> **REQUIREMENT**:
Copy out each line that mentions the word "wide".

▬▬▬

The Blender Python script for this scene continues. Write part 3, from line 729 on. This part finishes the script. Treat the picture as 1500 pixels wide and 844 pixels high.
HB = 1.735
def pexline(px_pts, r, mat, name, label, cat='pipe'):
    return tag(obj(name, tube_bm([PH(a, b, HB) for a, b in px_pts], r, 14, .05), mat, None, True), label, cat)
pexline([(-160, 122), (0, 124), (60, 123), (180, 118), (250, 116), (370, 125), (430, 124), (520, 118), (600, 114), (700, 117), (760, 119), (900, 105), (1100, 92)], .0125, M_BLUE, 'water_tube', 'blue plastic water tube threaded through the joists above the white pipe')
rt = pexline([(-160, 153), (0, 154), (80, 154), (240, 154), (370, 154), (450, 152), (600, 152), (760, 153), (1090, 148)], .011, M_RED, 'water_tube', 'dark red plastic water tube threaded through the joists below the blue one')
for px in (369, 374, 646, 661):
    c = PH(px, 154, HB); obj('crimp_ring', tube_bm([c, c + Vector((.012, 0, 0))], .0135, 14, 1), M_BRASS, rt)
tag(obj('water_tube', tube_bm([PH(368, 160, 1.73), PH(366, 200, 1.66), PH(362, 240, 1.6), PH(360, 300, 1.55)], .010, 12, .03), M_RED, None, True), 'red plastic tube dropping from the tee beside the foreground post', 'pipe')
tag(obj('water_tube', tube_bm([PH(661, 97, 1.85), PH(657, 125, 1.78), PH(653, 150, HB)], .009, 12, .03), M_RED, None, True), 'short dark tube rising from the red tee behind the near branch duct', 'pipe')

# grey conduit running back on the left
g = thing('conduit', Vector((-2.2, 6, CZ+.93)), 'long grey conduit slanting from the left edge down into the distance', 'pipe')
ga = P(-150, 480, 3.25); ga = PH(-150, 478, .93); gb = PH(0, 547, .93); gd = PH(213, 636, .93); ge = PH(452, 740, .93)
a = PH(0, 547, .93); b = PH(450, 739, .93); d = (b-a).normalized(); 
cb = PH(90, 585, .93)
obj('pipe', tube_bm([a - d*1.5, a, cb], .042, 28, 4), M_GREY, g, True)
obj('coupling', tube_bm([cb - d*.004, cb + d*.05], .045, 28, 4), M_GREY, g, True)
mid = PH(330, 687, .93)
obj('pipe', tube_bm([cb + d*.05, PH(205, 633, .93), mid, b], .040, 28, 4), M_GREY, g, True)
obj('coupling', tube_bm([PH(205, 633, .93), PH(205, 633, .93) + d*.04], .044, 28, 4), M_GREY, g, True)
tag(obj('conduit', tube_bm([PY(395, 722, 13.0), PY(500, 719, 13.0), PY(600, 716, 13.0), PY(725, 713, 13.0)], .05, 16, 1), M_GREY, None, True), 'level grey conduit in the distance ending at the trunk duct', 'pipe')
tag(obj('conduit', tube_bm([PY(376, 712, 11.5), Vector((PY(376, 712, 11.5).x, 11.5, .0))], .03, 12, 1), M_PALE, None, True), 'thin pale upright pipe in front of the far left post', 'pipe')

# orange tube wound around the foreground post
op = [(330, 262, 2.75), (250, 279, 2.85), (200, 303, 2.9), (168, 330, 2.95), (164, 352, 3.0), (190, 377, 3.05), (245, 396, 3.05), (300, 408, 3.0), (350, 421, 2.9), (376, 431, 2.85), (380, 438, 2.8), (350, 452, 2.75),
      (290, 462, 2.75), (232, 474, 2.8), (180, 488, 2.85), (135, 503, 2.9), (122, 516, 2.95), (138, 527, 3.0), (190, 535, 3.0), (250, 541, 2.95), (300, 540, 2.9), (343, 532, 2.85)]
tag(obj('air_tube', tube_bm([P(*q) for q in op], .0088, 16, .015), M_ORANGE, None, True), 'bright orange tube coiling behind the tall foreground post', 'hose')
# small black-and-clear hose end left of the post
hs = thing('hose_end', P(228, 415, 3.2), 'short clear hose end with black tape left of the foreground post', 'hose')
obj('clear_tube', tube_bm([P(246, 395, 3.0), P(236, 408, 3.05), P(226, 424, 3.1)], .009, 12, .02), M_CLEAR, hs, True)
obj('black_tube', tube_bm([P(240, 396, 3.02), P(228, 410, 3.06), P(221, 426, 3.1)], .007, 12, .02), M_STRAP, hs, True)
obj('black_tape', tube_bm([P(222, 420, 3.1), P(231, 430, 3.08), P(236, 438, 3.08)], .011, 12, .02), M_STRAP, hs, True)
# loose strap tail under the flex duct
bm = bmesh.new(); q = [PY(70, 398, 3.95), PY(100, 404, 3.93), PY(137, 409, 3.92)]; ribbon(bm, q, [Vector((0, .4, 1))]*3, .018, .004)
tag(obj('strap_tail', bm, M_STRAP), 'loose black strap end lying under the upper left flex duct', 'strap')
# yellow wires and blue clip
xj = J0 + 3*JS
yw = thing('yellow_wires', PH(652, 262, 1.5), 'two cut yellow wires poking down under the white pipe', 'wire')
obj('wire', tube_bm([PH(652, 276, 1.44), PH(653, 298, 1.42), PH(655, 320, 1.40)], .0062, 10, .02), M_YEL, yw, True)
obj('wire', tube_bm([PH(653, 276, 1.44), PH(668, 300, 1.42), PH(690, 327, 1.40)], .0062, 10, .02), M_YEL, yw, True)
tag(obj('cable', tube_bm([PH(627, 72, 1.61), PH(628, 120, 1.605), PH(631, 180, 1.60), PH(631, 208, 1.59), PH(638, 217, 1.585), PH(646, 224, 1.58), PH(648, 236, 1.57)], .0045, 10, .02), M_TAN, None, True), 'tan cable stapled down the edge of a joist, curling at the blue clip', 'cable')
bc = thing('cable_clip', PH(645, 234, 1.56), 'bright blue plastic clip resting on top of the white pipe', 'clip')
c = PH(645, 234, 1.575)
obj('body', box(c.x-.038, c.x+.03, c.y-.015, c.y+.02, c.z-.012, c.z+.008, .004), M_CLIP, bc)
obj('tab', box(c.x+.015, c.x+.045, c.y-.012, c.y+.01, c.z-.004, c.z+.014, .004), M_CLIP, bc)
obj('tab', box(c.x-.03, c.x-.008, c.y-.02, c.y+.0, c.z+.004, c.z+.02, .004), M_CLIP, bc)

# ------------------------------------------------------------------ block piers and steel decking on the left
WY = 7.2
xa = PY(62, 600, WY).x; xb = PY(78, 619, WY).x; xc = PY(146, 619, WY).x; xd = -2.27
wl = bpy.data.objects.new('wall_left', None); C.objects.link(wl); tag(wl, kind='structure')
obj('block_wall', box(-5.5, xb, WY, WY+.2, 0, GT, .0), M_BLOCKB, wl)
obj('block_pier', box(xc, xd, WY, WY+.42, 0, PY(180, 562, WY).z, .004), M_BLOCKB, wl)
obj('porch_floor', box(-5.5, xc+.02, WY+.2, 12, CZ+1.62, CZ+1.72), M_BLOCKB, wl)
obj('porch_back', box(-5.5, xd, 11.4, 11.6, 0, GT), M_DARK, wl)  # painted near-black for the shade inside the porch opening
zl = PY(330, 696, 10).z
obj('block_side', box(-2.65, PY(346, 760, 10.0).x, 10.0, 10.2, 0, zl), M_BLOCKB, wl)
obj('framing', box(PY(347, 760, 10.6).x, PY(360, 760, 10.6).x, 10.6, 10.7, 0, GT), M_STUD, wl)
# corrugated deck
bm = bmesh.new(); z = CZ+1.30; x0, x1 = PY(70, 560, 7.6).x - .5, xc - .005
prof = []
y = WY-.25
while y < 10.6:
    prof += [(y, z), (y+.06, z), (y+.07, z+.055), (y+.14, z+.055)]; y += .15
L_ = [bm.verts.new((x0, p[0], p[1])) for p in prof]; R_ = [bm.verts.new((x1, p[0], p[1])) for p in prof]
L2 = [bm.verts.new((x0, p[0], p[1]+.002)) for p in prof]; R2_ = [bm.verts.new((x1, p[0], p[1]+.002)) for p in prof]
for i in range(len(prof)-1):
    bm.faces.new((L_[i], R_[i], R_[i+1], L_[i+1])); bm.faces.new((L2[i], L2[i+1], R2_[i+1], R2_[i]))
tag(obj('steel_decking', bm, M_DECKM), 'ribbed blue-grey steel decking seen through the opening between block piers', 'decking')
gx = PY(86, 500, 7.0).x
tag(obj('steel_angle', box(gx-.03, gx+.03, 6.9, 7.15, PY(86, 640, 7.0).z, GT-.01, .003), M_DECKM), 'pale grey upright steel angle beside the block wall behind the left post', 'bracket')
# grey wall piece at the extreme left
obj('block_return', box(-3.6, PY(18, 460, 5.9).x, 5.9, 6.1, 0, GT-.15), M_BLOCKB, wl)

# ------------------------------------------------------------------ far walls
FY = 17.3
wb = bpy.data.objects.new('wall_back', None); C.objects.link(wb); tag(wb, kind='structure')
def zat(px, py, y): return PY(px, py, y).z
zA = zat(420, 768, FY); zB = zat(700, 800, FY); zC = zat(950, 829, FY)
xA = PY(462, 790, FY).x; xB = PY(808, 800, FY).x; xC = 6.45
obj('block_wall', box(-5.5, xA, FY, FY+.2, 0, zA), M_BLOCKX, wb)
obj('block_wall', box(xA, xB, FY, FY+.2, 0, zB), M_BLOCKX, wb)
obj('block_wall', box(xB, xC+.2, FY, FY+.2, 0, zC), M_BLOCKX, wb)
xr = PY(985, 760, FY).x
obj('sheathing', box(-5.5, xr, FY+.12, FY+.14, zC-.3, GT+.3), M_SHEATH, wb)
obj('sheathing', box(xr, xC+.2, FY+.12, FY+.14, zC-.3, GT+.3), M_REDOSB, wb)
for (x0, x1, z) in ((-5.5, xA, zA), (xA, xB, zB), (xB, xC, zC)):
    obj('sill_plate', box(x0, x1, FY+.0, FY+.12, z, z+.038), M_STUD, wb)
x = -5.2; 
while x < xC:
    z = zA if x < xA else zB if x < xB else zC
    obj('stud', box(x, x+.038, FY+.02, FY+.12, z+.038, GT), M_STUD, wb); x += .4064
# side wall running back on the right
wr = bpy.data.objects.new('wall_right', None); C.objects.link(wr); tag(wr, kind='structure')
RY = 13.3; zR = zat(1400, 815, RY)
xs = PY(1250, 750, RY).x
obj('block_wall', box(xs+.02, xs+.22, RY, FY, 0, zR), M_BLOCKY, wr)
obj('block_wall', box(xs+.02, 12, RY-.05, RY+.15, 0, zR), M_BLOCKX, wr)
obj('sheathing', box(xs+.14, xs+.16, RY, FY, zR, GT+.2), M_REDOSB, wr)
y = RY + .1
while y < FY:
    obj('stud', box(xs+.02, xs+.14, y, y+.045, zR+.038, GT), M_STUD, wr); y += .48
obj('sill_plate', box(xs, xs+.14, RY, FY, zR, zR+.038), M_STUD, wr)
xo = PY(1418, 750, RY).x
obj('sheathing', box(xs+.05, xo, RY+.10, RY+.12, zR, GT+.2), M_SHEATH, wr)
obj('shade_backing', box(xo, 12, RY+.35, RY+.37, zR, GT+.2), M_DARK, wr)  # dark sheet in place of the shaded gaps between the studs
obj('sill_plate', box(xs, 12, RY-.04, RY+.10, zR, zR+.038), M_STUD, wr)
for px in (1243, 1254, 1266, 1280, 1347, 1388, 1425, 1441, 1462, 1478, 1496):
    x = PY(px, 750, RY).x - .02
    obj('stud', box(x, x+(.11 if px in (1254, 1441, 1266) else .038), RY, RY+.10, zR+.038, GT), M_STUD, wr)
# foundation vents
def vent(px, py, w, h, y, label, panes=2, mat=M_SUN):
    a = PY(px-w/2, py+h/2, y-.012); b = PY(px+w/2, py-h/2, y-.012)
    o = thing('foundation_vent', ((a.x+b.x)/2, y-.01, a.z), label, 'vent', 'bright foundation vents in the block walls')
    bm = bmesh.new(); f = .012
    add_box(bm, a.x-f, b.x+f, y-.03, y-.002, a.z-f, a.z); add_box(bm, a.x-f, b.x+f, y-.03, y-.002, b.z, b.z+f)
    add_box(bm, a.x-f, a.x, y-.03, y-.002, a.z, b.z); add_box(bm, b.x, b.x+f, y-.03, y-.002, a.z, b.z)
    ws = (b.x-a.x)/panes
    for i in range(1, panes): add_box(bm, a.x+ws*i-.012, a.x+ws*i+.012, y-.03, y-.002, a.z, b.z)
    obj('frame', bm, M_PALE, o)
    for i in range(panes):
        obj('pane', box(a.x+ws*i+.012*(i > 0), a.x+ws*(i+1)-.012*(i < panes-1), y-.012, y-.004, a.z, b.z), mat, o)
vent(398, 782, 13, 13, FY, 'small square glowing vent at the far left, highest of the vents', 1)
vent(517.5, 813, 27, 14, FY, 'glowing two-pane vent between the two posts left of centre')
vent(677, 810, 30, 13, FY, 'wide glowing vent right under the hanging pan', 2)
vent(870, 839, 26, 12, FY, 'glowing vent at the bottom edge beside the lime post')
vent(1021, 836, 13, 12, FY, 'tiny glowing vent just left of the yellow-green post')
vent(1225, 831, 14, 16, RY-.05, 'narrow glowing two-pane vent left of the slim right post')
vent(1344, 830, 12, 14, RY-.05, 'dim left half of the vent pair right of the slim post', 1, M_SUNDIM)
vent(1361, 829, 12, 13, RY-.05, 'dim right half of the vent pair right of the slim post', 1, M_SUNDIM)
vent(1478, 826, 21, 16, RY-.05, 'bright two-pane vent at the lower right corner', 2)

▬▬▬

> **EXERCISE RESULT**:
The Blender Python script for this scene continues. Write part 3, from line 729 on. This part finishes the script. Treat the picture as 1500 pixels wide and 844 pixels high.
vent(677, 810, 30, 13, FY, 'wide glowing vent right under the hanging pan', 2)